Un ralentissement par palier depuis les années 1970
Depuis les années 1970, dans les pays avancés étudiés, le PIB par habitant ralentit par palier, avec une courte interruption induite par la révolution des technologies de l’information et de la communication (TIC). Ce nouveau cycle est d’ampleur plus limitée, avec un pic de croissance du PIB par habitant à un peu plus de 2% aux États-Unis au tournant des années 2000 (le PIB ayant crû plus du fait de la démographie). Il est plus court, avec un ralentissement dès le milieu des années 2000, avant la crise financière. Enfin, tous les pays n’en bénéficient pas. Clairement, l’Europe n’a pas connu d’accélération de son PIB par habitant.
Cette nouvelle donne a des conséquences importantes pour les pays et les populations concernés. Par exemple, la croissance du PIB par habitant a facilité la soutenabilité de nombreuses dépenses sociales dont les retraites, mais aussi des dépenses publiques et plus généralement la capacité à améliorer le bien-être matériel. Est-il envisageable de bénéficier à nouveau des rythmes de croissance observés au XXe siècle ?
Pas de rattrapage sans réformes ambitieuses
Le nouveau ralentissement de la croissance depuis le milieu des années 2000 fait craindre aujourd’hui une ère de "stagnation séculaire", c’est-à-dire une situation durable de très faible croissance.

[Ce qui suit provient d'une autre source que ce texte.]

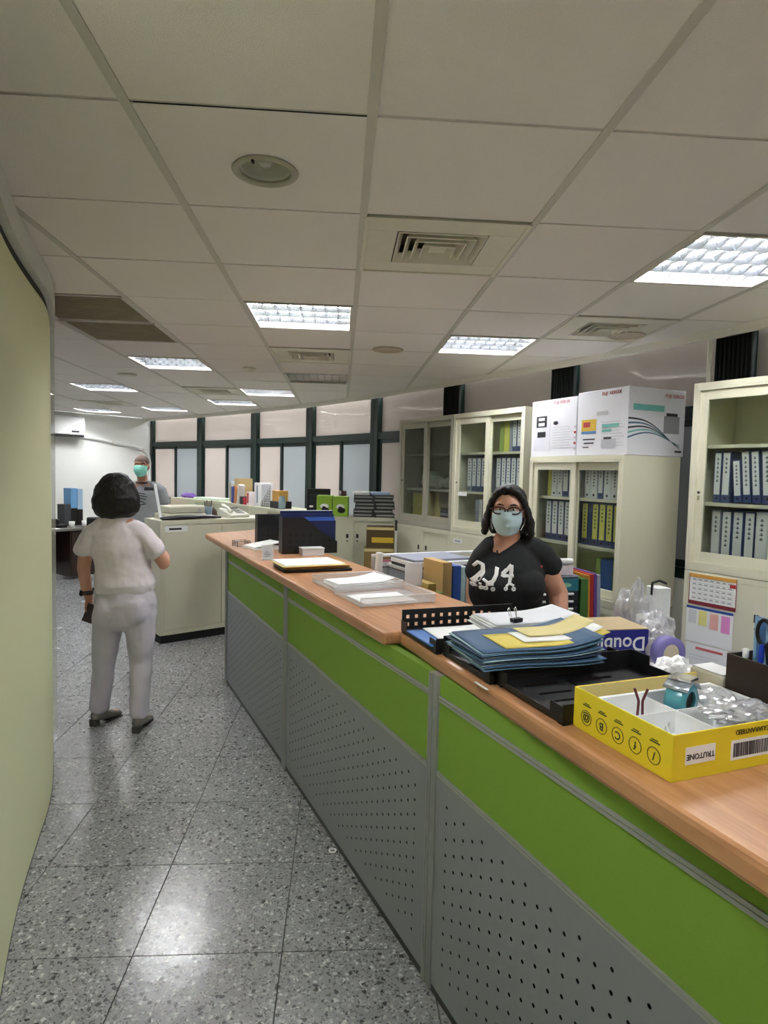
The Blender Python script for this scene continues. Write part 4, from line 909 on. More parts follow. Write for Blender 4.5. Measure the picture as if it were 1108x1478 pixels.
# -- man far behind
M_gtee = M('grey_jersey', '8d9195', .85, bump=.2, bscale=12)
W3 = thing('person', 'person in grey T-shirt with teal mask and shaved head standing at the back', 'person', (-2.27, 7.5, 0))
b = MB()
b.limb([(0, 0, .92), (0, 0, 1.1), (0, 0, 1.3), (0, 0, 1.43)], [(.16, .11), (.15, .105), (.18, .11), (.14, .08)])
b.limb([(-.01, 0, 1.43), (-.02, -.01, 1.56)], [(.062, .06), (.056, .056)])
T3 = head_mesh(b, (-.022, -.015, 1.66), (.03, -1, 0), 1.06)
for q in (-1, 1):
    b.limb([(q*.165, 0, 1.41), (q*.225, .01, 1.25), (q*.24, .01, 1.13), (q*.20, -.08, 1.02), (q*.15, -.16, .98)], [.052, .048, .042, .036, .027])
    hand(b, (q*.15, -.16, .98), (-q*.3, -1, -.1), (0, 0, -1), (-q, 0, 0), 1.0, .3)
    b.limb([(q*.09, 0, .92), (q*.10, -.01, .5), (q*.10, .02, .09)], [(.09, .095), (.058, .06), (.038, .04)])
    b.limb([(q*.10, .02, .06), (q*.115, -.14, .025)], [(.034, .036), (.034, .02)])
remesh(b.build('body', M('tan_skin', 'a87a62', .5), W3), .010, 4)
b = MB()
b.limb([(0, 0, .90), (0, 0, 1.05), (0, 0, 1.2), (0, 0, 1.34), (0, 0, 1.43)], [(.19, .14), (.18, .135), (.195, .135), (.195, .12), (.13, .08)], 24)
for q in (-1, 1): b.limb([(q*.03, 0, 1.455), (q*.12, 0, 1.43), (q*.19, 0, 1.38), (q*.228, .005, 1.26)], [(.05, .045), (.065, .06), (.075, .07), (.070, .068)], side=(0, 1, 0))
t3 = remesh(b.build('t_shirt', M_gtee, W3), .010, 4, (.012, .1))
MB().lathe([(.066, 1.488), (.078, 1.480), (.082, 1.468), (.076, 1.464)], (-.01, -.008, 0), 24).build('collar', M('brown_collar', '4d3d36', .7), W3)
bpy.context.view_layer.update(); bv = BVHTree.FromObject(t3, bpy.context.evaluated_depsgraph_get())
decal('chest_bar', [[(.03, 1.405, .034), (.125, 1.405, .034)]], M_black, .004, t3)
decal('dark_print', [[(-.05, 1.36, .012), (.05, 1.345, .010)], [(-.04, 1.33, .012), (.07, 1.315, .008)], [(-.05, 1.30, .014), (.06, 1.285, .010)], [(-.03, 1.27, .014), (.045, 1.25, .012)], [(-.04, 1.34, .03), (-.02, 1.24, .03)], [(-.02, 1.22, .012), (.06, 1.235, .012)]], M('print_charcoal', '34393e', .8), .004, t3)
b = MB()
for q in (-1, 1): b.limb([(q*.09, 0, .90), (q*.10, -.01, .5), (q*.10, .02, .10)], [(.11, .115), (.078, .08), (.065, .068)])
b.limb([(0, 0, .86), (0, 0, .93)], [(.18, .13), (.17, .125)])
remesh(b.build('trousers', M('dark_trousers'), W3), .012, 3)
for q in (-1, 1): MB().limb([(q*.10, .05, .045), (q*.108, -.06, .042), (q*.118, -.18, .028)], [(.038, .042), (.044, .038), (.038, .026)]).build('shoe', M_black, W3)
b = MB(); b.ell((0, -.016, .046), (.083, .104, .085), T=T3); b.limb([(0, -.06, .02), (0, -.07, -.03)], [(.07, .045), (.06, .04)], T=T3)
remesh(b.build('cropped_hair', M('stubble_grey', '6d5c52', .8), W3), .008, 3)
eyes(W3, T3, 1.06); face_mask(W3, T3, M_maskg, 1.08)

# ---------------------------------------------------------------- things on the near worktop
def nthing(name, label, cat, s, t, z=ZN, rz=0, group=None):
    return thing(name, label, cat, (*ns(s, t+.012), z), AN+R(rz), group)
def fthing(name, label, cat, s, t, z=ZT, rz=0, group=None):
    return thing(name, label, cat, (*fs(s, t), z), AF+R(rz), group)
M_tray2 = M('tray_black', '121315', .45, bump=.1, bscale=200)
def tray(label, s, t, holes, rz=0, z=ZN):
    o = nthing('letter_tray', label, 'letter tray', s, t, z, rz, 'black letter trays on the near worktop')
    W, L = .455, .297      # across, along (y = away)
    fl_ = MB()
    z0, z1 = .006, .012
    fl_.box(0, W, 0, .06, z0, z1).box(0, W, L-.05, L, z0, z1)
    for (x0, x1) in ((0, .05), (.15, .185), (.195, .23), (.33, W)): fl_.box(x0, x1, .06, L-.05, z0, z1)
    for (x0, x1) in ((.05, .15), (.23, .33)): fl_.box(x0, x1, .075, .11, z0, z1).box(x0, x1, .122, .165, z0, z1).box(x0, x1, .178, L-.068, z0, z1)
    fl_.box(.185, .195, .10, .20, z0, z1)
    fl_.build('tray_floor', M_tray2, o)
    MB().box(0, .02, 0, .02, 0, z0).box(W-.02, W, 0, .02, 0, z0).box(0, .02, L-.02, L, 0, z0).box(W-.02, W, L-.02, L, 0, z0).build('foot', M_dark, o)
    if holes:
        pl = MB(); hh = .082
        xs = [.022+.0335*k for k in range(11)]; q = .0065
        for x in xs:
            for zc in (.028, .056):
                pass
        prev = 0
        for x in xs:
            pl.box(prev, x-q, L-.004, L, z0, hh); 
            pl.box(x-q, x+q, L-.004, L, z0, .028-q).box(x-q, x+q, L-.004, L, .028+q, .056-q).box(x-q, x+q, L-.004, L, .056+q, hh)
            prev = x+q
        pl.box(prev, W, L-.004, L, z0, hh)
        pl.build('end_wall', M_tray2, o)
    else:
        MB().prism([(0, z0), (W, z0), (W, .066), (.30, .066), (.27, .062), (0, .062)], L-.004, L, Matrix(((1, 0, 0, 0), (0, 0, 1, 0), (0, 1, 0, 0), (0, 0, 0, 1)))).build('end_wall', M_tray2, o)
    MB().box(0, .10, 0, .004, z0, .050).box(.27, W, 0, .004, z0, .050).box(.10, .27, 0, .004, z0, .024).build('end_wall', M_tray2, o)
    MB().box(W-.004, W, 0, L*.25, z0, .055).box(W-.004, W, L*.25, L*.75, z0, .040).box(W-.004, W, L*.75, L, z0, .066).build('side_wall', M_tray2, o)
    MB().box(-.002, .002, 0, .05, z0, .045).box(-.002, .002, L-.05, L, z0, .045).box(-.002, .002, .05, L-.05, z0, .020).build('side_wall', M_tray2, o)
    return o
tray('black letter tray with square holes in its end wall, farthest of the row of three', .315, .005, True, -1)
tray('black letter tray hidden under the fanned stack of blue folders', .620, .020, False, -1)
tray('empty open black letter tray beside the yellow box', .922, .035, False, -1)
def sheet(name, label, cat, mat, s, t, z, w, l, th, rz, bend=0, group=None, far=False, bend2=0, stripe=None):
    o = (fthing if far else nthing)(name, label, cat, s, t, z, rz, group)
    N, K = 16, 6; vs = []; fq = []
    for i in range(N+1):
        for k in range(K+1):
            x = w*i/N; y = l*k/K; u = i/N
            vs.append((x, y, bend*(max(0, u-.45)/.55)**2 + bend2*math.sin(u*math.pi*1.6)*(1-u*.3)))
    for i in range(N):
        for k in range(K): a = i*(K+1)+k; fq.append((a, a+K+1, a+K+2, a+1))
    q = MB().add(vs, fq, True).build('sheet', mat, o)
    sm = q.modifiers.new('thick', 'SOLIDIFY'); sm.thickness = th; sm.offset = 1
    return o
M_envb = [M('envelope_blue%d' % k, c, .6, var=.08) for k, c in enumerate(('5f87a6', '9dbccb', '3f5f80', 'b9cfd6', '2f4560'))]
M_manila = M('manila_yellow', 'd8c65e', .7); M_manila2 = M('manila_pale', 'dccf92', .7)
z = ZN+.046
for k in range(13):
    rr = random.Random(k)
    up = .006+.0022*k
    sheet('blue_folder', 'blue plastic folder in the fanned stack on the middle tray, %s from the bottom' % (ORD+['thirteenth'])[k], 'folder', M_envb[k % 5], .640+.006*rr.uniform(-1, 1), -.016+.006*rr.uniform(-1, 1), z, .37, .23+.01*rr.random(), .0024, -4+3*rr.uniform(-1, 1), up, 'fanned blue folders', bend2=.0035)
    z += .0040
sheet('manila_folder', 'olive yellow folder bent up on top of the blue folders', 'folder', M_manila, .632, .060, z+.002, .33, .15, .002, -5, .030)
sheet('paper_sheet', 'white sheet curled up on top of the blue folders', 'paper', M_paper, .600, .14, z+.0065, .25, .11, .001, -7, .034)
sheet('manila_folder', 'pale yellow folder edge sticking up at the right end of the folder stack', 'folder', M_manila2, .565, .18, z+.011, .22, .10, .0015, -3, .034)
# papers lying over the farthest tray
z = ZN+.068
sheet('blue_folder', 'bright blue folder corner poking out of the farthest black tray', 'folder', M('folder_bright_blue', '3c6fb4', .5), .30, -.006, ZN+.022, .13, .20, .004, 0)
sheet('paper_sheet', 'printed white sheet on the farthest black tray', 'paper', M_paper, .31, .045, ZN+.0275, .30, .21, .004, -3, .018)
for k in range(6):
    sheet('paper_sheet', 'white paper of the clipped pile behind the folder stack, %s from the bottom' % ORD[k], 'paper', [M_paper, M('paper_cool', 'dcdfe4', .8)][k % 2], .35+.004*k, .17+.01*(k % 3), ZN+.068+.005*k, .31, .17, .0035, -6+1.5*(k % 3), .02, 'clipped white papers')
def clip_(label, s, t, z, rz, sc=1.0):
    o = nthing('binder_clip', label, 'binder clip', s, t, z, rz)
    MB().prism([(-.016*sc, 0), (.016*sc, 0), (.016*sc, .016*sc), (-.016*sc, .016*sc)], 0, .010*sc).build('clip_body', M_black, o)
    for q in (-1, 1):
        p = [(q*.003, .014, .006), (q*.006+.0, .022, .012+.0), (q*.010, .026, .030), (q*.006, .026, .036), (q*.002, .026, .030), (q*.002, .018, .010)]
        MB().tube([(a[0]*sc+q*.006*sc, a[1]*sc, a[2]*sc) for a in p], .0011*sc, 6).build('wire_loop', M_chrome, o)
    return o
clip_('black binder clip with raised wire loops on the white paper pile', .37, .27, ZN+.100, 10, 1.2)
clip_('silver binder clip hanging at the right end of the folder stack', .60, .335, ZN+.072, -20, 1.2)

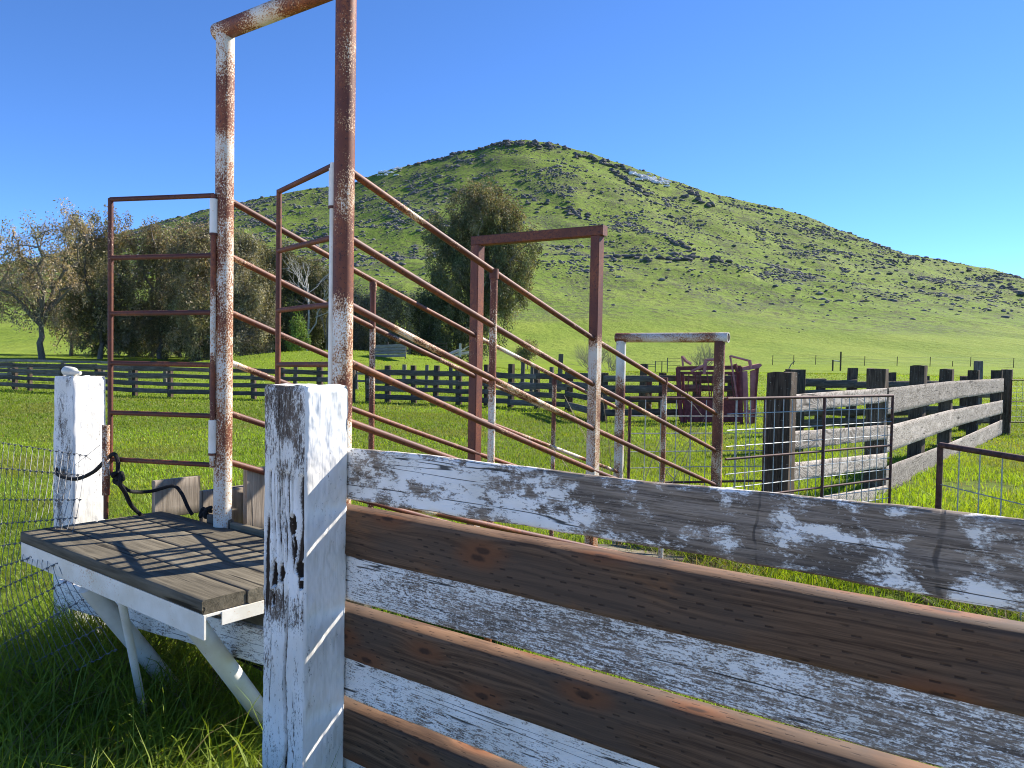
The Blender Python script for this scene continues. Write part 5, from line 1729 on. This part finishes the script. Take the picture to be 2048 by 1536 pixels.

Les techno-pessimistes (Robert Gordon, notamment) considèrent en effet que la grande vague du XXe siècle est un épisode isolé dans l’histoire de l’humanité qui serait lié à une série exceptionnelle d’innovations simultanées dans de nombreux domaines. Le ralentissement de la productivité avant même la crise financière, largement expliqué par la moindre contribution des technologies de l’information et de la communication (TIC), conforte cette hypothèse.